研究目的 近年、北極域で多発している森林地帯やツンドラ地域での自然火災は、地表面の熱条件を変化させて凍土の融解が進行することが予想される。また凍土の状態の変動は、地表面付近の水分保持状態が大きく変化するために、植生回復過程において重要な役目を果たす。そこで本研究では、様々な空間スケールにおける火災後の永久凍土の変動をモニタリングし、回復過程を含めた永久凍土への火災の影響を評価することを目的とする。
  
研究内容・成果 火災後の永久凍土の変動をモニタリングするために、アラスカ・スワード半島に位置するクーガルック地域において現地調査を行った。これまで継続的に行ってきている地温や土壌水分量のモニタリングに加えて、本年度はALOS搭載のPALSARイメージとの対応に着目し、燃焼地と非燃焼地とでの表面粗度の違いを把握することの試みを行った。地温と土壌水分量は、前年からの1年分の連続データを得ることができた。その結果、燃焼地の冬季の地温は非燃焼地と比べて大きな変化は得られなかった。年平均地温の違いは、主に夏季の地温の違いによることが明らかになった。これは、タソックと呼ばれる高さ20cmほどの植生の存在するために、地表面付近で対流が発生して地表面を冷やすことによって、燃焼地において地温が低く保たれている可能性がある。このために、表面の粗度を数値化するために、現地においてランダムに10〜20mの側線を設置し、10cm毎の地表面の高さの測定を行った。得られたデータから表面粗度を計算し比較したところ、本年度の測定では燃焼地と非燃焼地とでは明瞭な違いは得ることができなかった。次年度以降、側線・測定点を増やして更に粗度の数値化を図る。
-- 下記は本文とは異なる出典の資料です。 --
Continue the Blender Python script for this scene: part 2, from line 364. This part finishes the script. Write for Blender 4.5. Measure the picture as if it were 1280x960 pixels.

PALSARイメージの利用では、調査地の夏季のポラリメトリデータを入手し、燃焼地と非燃焼地での散乱強度の比較を行った。その結果、明瞭な違いは得ることができなかった。今後は、季節を変えてデータを収集し、比較検討を続けることとする。また、可視画像の利用も念頭に置き、LANDSATなどのデータも利用していく予定である。
  
成果となる論文・学会発表等 K. Harada, et al. Thermal and water conditions of the active layer after the 2002 tundra fire, Seward Peninsula, Alaska. Proc. 9th International Conference on Permafrost, 809-814, 2008.
原田鉱一郎 他, 2005-2007年ツンドラ火災後の永久凍土調査結果. 東北の雪と生活, 23, 89-92.